In that one paragraph, Cole flippantly writes off rural Minnesota as a meaningful contributor to the state’s economy. We might as well pack up and move to the Twin Cities. What she doesn’t understand is that we are far more diverse than she simplistically concludes.
“Rural counties with prisons do not have lower unemployment rates,” Cole quotes Marie Gottschalk, an expert on prisons and politics in the United States. “Many of the new jobs created by the prison go to people outside the county where the prison is built. Prisons also fail to generate significant linkages to the local economy, because local businesses are often unable to provide the goods and services needed to operate penal facilities.”
“It is extremely unlikely that the residents of Appleton would get the kind of long-term economic benefits from reopening the prison that they envision,” Cole says, an assumption apparently based on Gottschalk’s research.
This comment ignores the fact that we don’t need to build our economic benefit argument based on academic research, we can build it on the local history gained from the years the prison was open – we know from experience the profound and beneficial economic impact it had on the region.
We would like to see the data that shows 350 jobs for western Minnesota have a meaningless impact on the local economies of the many small towns from which the employees come.

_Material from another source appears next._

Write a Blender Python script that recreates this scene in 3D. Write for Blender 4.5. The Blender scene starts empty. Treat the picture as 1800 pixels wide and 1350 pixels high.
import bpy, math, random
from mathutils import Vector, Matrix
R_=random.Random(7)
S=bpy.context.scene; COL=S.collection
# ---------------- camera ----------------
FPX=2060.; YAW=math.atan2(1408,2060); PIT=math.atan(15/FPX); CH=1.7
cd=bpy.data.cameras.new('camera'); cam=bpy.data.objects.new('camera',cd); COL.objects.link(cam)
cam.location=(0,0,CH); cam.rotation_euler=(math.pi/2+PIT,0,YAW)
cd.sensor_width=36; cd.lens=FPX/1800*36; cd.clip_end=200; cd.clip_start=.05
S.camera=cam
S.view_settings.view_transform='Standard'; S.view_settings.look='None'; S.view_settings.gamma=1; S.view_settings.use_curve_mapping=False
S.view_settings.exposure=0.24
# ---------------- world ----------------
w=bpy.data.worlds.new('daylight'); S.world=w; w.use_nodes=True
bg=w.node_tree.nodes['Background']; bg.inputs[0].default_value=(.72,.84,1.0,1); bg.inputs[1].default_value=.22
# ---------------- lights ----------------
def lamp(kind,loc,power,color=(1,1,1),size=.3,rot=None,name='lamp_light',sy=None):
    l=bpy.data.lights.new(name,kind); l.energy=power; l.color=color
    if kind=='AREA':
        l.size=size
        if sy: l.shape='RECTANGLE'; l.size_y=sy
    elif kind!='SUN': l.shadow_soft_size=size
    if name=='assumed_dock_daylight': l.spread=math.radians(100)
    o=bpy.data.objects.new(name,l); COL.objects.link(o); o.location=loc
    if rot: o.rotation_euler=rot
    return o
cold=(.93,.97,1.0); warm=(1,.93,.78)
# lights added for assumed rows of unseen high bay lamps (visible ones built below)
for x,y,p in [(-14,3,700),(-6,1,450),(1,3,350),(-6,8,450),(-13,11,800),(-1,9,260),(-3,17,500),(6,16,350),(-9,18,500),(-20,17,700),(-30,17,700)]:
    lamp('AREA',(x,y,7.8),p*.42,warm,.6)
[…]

That a $13 to $15 million payroll has a meaningless impact for the businesses of those communities. That all those employees coming in and out of Appleton don’t have a fiscal impact on the community. That employees looking to live in the Appleton area, closer to where they work, don’t buy homes, shop at the local grocery store, buy gas, use municipal services and spend their paychecks in dozens of other ways that cause the cash to flow through the rural economy. Each child that moves into the area brings $7,000 in state public school funding to the local district. Is that benefit an illusion?
Here is where Cole’s arguments go from misguided and speculative to stunningly uninformed.
“Since that’s the case, the question must be asked: Who stands to benefit from reopening the CCA-owned prison? Certainly not the people of Appleton. And, certainly not the communities from whom the incarcerated are taken.”
Yes, CCA benefits. It would earn $6 to $8 million from the annual lease. We get 350 jobs and a $13 to $15 million payroll. That seems like a fairly good deal for the people of western Minnesota if my math is any good.
“The push to reopen the Appleton prison is based in naked self-interest on the behalf of CCA and law-and-order Republicans in the House of Representatives,” Cole continues.
To insinuate that we are no more than puppets, or dupes, for CCA is a charge based on a profound, willing ignorance of what lies behind our efforts, and insulting to the intelligence and motivations of those who are working in good faith to see the prison reopened.
If helping rural Minnesota can tip the scales in favor of reopening PCF, after the options of building new facilities and sentencing guideline reform are taken into account, then yes, it has a legitimate place in the decision-making process. But no one is asking for a handout.
If sentencing guidelines changes lead to significant reduction in the number of people behind bars in Minnesota today and into the future, freeing beds in state prisons for those housed in county jails, the need for Appleton’s prison goes away. If it can be shown that building new facilities is a more cost effective solution than leasing PCF, then let the financial numbers speak for themselves and make the choice that is most wise for the taxpayers of Minnesota.
But don’t simply write off Appleton and rural Minnesota when prison overcrowding remains a reality and it is the best financial option for Minnesota’s taxpayers.